“O que está em jogo não é apenas uma tarifa de 10% ou uma sobretaxa de 40% – e sim o futuro de setores produtivos inteiros, com destaque para a Zona Franca de Manaus. Os Estados Unidos têm sinalizado que não querem mais depender de cadeias globais em setores considerados “sensíveis”, como tecnologia, energia e defesa. E qualquer país que esteja no meio do caminho dessa reindustrialização americana corre o risco de ser atropelado pelo trator da segurança nacional.”
A resposta protocolar do governo Trump ao pedido de consultas do Brasil na Organização Mundial do Comércio (OMC), publicada no final da tarde nesta sexta-feira, Folha de São Paulo, parece, à primeira vista, um sinal de civilidade diplomática. Aceita-se o pedido de diálogo, mas se ergue um escudo retórico: segurança nacional. Um argumento que, embora reconhecido formalmente no âmbito da OMC, tornou-se a nova muleta protecionista da potência norte-americana em tempos de beligerância comercial disfarçada de patriotismo econômico.
O governo anterior não inventou isso, Trump apenas elevou à categoria de doutrina. E o Brasil, mais uma vez, vê-se na incômoda posição de coadjuvante num tabuleiro que exige assertividade, estratégia e firmeza.
foto: History in HD/Unplash
A cortina de fumaça da “segurança nacional”
O que está em jogo não é apenas uma tarifa de 10% ou uma sobretaxa de 40% – e sim o futuro de setores produtivos inteiros, com destaque para a Zona Franca de Manaus. Os Estados Unidos têm sinalizado que não querem mais depender de cadeias globais em setores considerados “sensíveis”, como tecnologia, energia e defesa. E qualquer país que esteja no meio do caminho dessa reindustrialização americana corre o risco de ser atropelado pelo trator da segurança nacional.
O Brasil é uma vítima conveniente. De um lado, somos fornecedor de insumos estratégicos (como terras raras e alimentos), de outro, temos um setor industrial ainda dependente da exportação e pouco protegido em termos geopolíticos. Trump, como já demonstrou em seu primeiro mandato, não joga xadrez diplomático: prefere dominó com peças grandes e impacto rápido.
O que o Brasil pode – e deve – fazer?
Aceitar o jogo da OMC é importante, mas insuficiente. A instância máxima de apelação da entidade está paralisada desde 2019… por culpa dos EUA. Ou seja, mesmo que o Brasil ganhe, pode não levar. Essa é a ironia cruel de um sistema multilateral que virou refém de quem deveria sustentá-lo.

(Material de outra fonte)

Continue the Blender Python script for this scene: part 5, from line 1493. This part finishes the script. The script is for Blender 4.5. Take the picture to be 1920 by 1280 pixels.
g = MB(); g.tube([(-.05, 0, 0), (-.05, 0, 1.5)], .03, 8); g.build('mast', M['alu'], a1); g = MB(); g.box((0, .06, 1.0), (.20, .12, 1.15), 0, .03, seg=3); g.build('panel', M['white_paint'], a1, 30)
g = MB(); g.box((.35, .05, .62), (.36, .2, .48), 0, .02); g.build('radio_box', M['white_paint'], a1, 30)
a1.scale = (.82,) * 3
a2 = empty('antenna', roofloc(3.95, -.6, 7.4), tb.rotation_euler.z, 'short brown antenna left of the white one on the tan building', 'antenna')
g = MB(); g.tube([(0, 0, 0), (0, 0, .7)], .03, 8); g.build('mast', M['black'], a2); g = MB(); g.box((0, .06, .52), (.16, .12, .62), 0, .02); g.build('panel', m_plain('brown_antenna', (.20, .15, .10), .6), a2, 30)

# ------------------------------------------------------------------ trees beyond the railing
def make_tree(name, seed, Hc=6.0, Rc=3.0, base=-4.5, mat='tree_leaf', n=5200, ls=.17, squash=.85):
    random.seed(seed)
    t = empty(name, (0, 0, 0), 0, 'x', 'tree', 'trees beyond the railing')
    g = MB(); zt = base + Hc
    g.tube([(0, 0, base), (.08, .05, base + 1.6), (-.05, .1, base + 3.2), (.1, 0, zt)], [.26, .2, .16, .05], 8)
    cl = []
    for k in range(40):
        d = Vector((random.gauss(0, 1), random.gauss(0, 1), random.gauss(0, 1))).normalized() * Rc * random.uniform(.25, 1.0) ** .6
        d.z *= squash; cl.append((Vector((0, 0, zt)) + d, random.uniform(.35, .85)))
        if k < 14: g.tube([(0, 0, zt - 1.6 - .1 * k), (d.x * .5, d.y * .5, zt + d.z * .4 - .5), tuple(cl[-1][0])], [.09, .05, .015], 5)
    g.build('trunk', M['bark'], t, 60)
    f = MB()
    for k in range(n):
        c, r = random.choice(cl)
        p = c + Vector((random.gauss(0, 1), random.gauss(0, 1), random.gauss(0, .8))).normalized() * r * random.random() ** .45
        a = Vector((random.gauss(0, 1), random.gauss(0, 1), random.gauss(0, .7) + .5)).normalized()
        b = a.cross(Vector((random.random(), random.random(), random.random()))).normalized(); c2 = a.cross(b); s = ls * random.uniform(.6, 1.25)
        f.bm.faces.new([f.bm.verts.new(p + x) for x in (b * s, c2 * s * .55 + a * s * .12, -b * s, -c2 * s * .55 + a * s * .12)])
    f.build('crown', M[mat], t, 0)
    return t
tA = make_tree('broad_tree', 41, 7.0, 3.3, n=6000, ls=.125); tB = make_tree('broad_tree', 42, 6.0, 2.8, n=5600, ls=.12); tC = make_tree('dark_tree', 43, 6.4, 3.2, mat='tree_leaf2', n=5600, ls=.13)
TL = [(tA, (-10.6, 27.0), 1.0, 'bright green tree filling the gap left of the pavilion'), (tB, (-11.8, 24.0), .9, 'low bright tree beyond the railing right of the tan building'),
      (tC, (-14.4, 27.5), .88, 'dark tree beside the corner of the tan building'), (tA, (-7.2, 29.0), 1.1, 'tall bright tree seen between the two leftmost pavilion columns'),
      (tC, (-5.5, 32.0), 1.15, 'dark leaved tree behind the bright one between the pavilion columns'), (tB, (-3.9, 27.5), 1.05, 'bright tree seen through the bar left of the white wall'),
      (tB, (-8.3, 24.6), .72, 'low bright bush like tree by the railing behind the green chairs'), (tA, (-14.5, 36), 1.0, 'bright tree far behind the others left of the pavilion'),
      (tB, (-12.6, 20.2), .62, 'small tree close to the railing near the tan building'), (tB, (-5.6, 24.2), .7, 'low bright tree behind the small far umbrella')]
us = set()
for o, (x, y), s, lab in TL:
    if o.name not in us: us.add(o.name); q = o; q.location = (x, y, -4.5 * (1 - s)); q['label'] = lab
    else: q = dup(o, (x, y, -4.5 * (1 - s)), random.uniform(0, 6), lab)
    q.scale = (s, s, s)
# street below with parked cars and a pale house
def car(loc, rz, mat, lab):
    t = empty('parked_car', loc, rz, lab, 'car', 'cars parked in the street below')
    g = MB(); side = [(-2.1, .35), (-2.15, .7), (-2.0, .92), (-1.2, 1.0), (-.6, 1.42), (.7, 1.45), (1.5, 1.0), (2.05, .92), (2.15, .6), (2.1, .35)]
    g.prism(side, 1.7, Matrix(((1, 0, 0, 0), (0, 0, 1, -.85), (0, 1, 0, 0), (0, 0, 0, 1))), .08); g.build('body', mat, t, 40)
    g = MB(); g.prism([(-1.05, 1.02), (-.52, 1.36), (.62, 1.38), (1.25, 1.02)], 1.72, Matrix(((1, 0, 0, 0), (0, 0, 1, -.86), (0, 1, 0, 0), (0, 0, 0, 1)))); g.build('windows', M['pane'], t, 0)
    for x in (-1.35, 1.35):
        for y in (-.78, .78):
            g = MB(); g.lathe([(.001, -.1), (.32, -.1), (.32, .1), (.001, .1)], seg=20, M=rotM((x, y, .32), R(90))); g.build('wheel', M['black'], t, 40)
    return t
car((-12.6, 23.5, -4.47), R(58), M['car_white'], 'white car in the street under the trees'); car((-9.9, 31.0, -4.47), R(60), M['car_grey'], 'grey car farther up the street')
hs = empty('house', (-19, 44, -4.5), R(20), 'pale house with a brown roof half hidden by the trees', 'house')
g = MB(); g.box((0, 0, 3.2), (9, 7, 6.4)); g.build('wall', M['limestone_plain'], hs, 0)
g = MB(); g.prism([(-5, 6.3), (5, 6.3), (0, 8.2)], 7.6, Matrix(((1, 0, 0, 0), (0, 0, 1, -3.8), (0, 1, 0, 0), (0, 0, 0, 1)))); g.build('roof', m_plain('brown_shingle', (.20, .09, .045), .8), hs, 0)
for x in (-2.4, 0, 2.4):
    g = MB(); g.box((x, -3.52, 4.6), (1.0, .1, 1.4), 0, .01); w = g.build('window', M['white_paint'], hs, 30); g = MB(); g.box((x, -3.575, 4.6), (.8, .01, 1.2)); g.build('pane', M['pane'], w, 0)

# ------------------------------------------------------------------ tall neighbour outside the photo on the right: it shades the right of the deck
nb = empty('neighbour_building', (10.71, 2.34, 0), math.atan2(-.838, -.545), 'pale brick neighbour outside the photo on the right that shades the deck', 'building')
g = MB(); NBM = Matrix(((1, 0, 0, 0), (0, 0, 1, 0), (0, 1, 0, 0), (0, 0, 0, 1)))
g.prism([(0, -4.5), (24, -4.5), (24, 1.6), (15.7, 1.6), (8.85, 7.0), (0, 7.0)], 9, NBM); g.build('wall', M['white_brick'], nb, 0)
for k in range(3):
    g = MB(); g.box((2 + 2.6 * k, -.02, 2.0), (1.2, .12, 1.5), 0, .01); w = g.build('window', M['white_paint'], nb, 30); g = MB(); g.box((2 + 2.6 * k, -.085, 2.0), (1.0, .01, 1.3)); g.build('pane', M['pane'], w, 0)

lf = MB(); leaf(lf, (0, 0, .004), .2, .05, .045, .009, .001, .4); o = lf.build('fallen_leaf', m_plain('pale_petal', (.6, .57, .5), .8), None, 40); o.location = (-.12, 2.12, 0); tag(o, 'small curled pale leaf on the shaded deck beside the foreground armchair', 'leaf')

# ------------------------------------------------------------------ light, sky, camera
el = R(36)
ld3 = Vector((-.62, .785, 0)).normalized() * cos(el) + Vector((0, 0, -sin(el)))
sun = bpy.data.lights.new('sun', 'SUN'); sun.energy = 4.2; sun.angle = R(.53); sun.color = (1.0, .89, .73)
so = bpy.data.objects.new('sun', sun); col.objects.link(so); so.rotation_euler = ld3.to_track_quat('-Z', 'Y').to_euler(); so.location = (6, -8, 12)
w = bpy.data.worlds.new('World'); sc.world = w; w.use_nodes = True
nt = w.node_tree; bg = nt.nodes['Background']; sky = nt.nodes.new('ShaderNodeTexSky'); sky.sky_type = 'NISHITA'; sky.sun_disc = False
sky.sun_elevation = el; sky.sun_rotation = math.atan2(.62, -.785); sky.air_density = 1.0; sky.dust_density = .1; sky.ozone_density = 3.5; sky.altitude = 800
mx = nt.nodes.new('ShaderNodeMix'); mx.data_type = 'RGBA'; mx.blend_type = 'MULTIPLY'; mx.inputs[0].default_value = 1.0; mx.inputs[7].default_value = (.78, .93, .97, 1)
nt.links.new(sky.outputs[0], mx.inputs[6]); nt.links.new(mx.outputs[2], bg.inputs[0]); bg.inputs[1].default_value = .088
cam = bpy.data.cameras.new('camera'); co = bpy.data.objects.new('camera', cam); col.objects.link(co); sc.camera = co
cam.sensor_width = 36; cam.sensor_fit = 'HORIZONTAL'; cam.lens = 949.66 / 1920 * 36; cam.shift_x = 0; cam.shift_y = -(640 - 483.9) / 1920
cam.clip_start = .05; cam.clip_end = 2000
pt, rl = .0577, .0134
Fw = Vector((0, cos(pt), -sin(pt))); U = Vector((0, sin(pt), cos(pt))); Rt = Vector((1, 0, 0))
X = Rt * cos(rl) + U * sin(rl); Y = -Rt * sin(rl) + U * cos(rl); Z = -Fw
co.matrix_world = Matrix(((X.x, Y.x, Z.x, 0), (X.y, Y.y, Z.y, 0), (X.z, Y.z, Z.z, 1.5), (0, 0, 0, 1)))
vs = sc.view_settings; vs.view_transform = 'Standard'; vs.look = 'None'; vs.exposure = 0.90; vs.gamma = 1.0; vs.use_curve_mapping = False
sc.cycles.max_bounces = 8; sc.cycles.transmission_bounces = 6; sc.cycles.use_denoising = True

O Brasil precisa fazer três movimentos estratégicos:
- Internamente, reforçar a política industrial, sobretudo em áreas sensíveis ao tarifaço americano, como o setor eletroeletrônico e de tecnologias sustentáveis. A Zona Franca de Manaus cumpre um papel de peça-chave nesse esforço – e precisa ser tratada como tal.

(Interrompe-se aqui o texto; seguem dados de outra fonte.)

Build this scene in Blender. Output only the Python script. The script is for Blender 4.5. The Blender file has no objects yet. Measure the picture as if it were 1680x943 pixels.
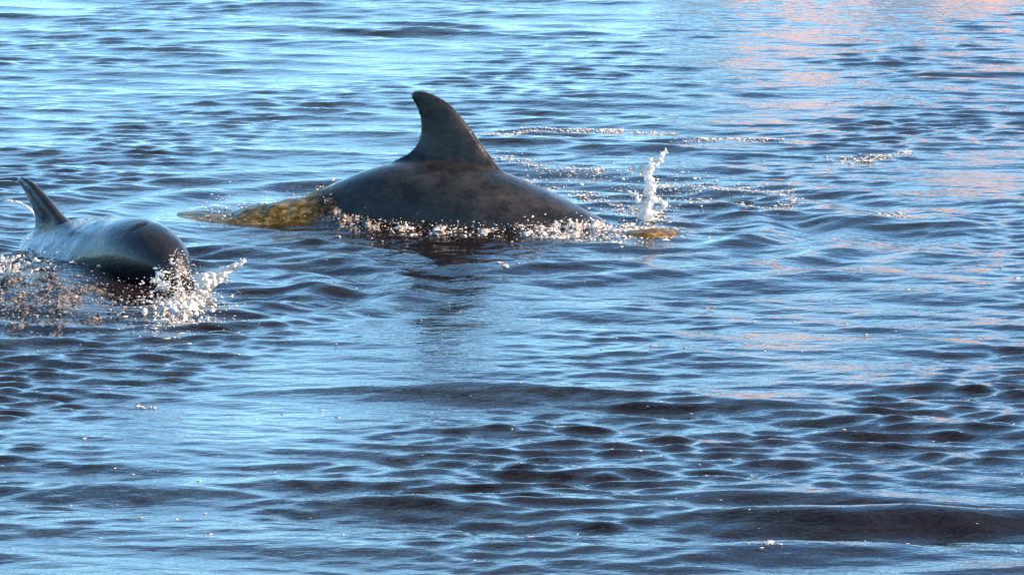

- Diplomaticamente, articular com outros países do G20 e BRICS a pressão pela reativação do Órgão de Apelação da OMC. O multilateralismo não pode continuar sendo sabotado por interesses unilaterais disfarçados de patriotismo.
- Geoeconomicamente, criar alianças bilaterais com países que também estejam sofrendo com a agressividade comercial dos EUA. União Europeia, Índia, Indonésia, México e África do Sul podem ser bons parceiros nessa frente.
E a Zona Franca de Manaus?
A ZFM está dentro da equação de um novo tipo de guerra: a guerra por autonomia produtiva com valor agregado. Os EUA sabem que o Brasil tem capacidade de desenvolver, no coração da Amazônia, tecnologias verdes e cadeias industriais compatíveis com o século XXI. Ao sufocar setores estratégicos com tarifas, Trump sinaliza que não quer concorrência – nem mesmo simbólica – vinda da floresta em pé.
Polo Industrial de Manaus. Foto: Divulgação/Suframa.
Mas há uma oportunidade escondida nessa crise. O Brasil pode fazer da ZFM um símbolo de soberania produtiva verde, resistindo ao desmonte industrial e às pressões externas. É hora de redirecionar incentivos, conectar a Zona Franca às universidades, às startups e aos fundos de inovação sustentável. Defender a ZFM hoje é defender o futuro industrial do Brasil e sua posição no mundo.
Um alerta final
O prazo para a consulta na OMC é uma incógnita, tampouco há garantias de que ela vá gerar resultados práticos. O que há, no entanto, é um símbolo: os EUA aceitaram conversar. Cabe ao Brasil fazer dessa brecha uma trincheira de defesa estratégica. Porque enquanto Washington protege seu aço, alumínio e chips com o manto da segurança nacional, cabe a nós proteger o que temos de mais valioso: nossa soberania produtiva e ambiental.
A Amazônia não pode ser o preço da rendição comercial.